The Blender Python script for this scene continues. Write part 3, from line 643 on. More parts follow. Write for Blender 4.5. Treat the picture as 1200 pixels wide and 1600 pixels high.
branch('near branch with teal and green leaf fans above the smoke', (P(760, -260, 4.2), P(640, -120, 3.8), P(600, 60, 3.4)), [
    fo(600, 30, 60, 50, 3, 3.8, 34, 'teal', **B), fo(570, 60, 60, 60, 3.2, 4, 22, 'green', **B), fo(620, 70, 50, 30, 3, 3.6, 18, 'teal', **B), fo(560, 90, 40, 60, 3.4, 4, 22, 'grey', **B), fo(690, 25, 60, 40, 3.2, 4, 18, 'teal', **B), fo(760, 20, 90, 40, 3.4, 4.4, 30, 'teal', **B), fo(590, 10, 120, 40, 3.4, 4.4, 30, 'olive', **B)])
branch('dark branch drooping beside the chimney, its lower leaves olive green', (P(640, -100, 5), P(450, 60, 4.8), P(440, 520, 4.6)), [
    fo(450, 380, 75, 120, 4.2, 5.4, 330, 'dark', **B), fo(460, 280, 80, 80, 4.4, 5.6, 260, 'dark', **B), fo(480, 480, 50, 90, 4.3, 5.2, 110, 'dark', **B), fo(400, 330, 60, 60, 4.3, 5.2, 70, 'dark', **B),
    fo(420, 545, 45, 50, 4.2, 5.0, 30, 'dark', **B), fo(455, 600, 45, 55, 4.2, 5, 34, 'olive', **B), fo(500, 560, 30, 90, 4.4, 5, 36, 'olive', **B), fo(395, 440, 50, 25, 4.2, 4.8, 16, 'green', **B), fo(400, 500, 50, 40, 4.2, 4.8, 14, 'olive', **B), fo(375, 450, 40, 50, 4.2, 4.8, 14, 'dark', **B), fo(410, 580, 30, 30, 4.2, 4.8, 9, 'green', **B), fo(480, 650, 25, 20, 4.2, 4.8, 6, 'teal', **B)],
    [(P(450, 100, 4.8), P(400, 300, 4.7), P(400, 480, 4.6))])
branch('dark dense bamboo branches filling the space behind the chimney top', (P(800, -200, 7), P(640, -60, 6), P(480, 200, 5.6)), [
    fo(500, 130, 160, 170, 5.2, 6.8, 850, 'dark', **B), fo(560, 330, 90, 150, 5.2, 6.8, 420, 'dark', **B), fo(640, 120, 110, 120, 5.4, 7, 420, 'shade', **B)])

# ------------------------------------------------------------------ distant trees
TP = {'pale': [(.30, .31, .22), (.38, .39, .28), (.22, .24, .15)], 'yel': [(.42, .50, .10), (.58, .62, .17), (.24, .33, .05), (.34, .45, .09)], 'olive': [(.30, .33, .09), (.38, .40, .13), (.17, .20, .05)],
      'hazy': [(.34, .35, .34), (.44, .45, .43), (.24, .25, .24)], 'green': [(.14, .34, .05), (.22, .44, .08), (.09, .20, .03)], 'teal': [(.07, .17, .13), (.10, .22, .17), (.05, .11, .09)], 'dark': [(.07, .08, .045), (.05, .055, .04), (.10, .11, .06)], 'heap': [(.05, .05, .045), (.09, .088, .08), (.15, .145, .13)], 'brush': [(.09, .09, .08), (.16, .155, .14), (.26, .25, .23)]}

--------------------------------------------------

__What this task involves__: The lines to reproduce run from the one that contains "420, 'shade', **B)])" through the last line above; copy them exactly.

__Result of the task__:
    fo(500, 130, 160, 170, 5.2, 6.8, 850, 'dark', **B), fo(560, 330, 90, 150, 5.2, 6.8, 420, 'dark', **B), fo(640, 120, 110, 120, 5.4, 7, 420, 'shade', **B)])

# ------------------------------------------------------------------ distant trees
TP = {'pale': [(.30, .31, .22), (.38, .39, .28), (.22, .24, .15)], 'yel': [(.42, .50, .10), (.58, .62, .17), (.24, .33, .05), (.34, .45, .09)], 'olive': [(.30, .33, .09), (.38, .40, .13), (.17, .20, .05)],
      'hazy': [(.34, .35, .34), (.44, .45, .43), (.24, .25, .24)], 'green': [(.14, .34, .05), (.22, .44, .08), (.09, .20, .03)], 'teal': [(.07, .17, .13), (.10, .22, .17), (.05, .11, .09)], 'dark': [(.07, .08, .045), (.05, .055, .04), (.10, .11, .06)], 'heap': [(.05, .05, .045), (.09, .088, .08), (.15, .145, .13)], 'brush': [(.09, .09, .08), (.16, .155, .14), (.26, .25, .23)]}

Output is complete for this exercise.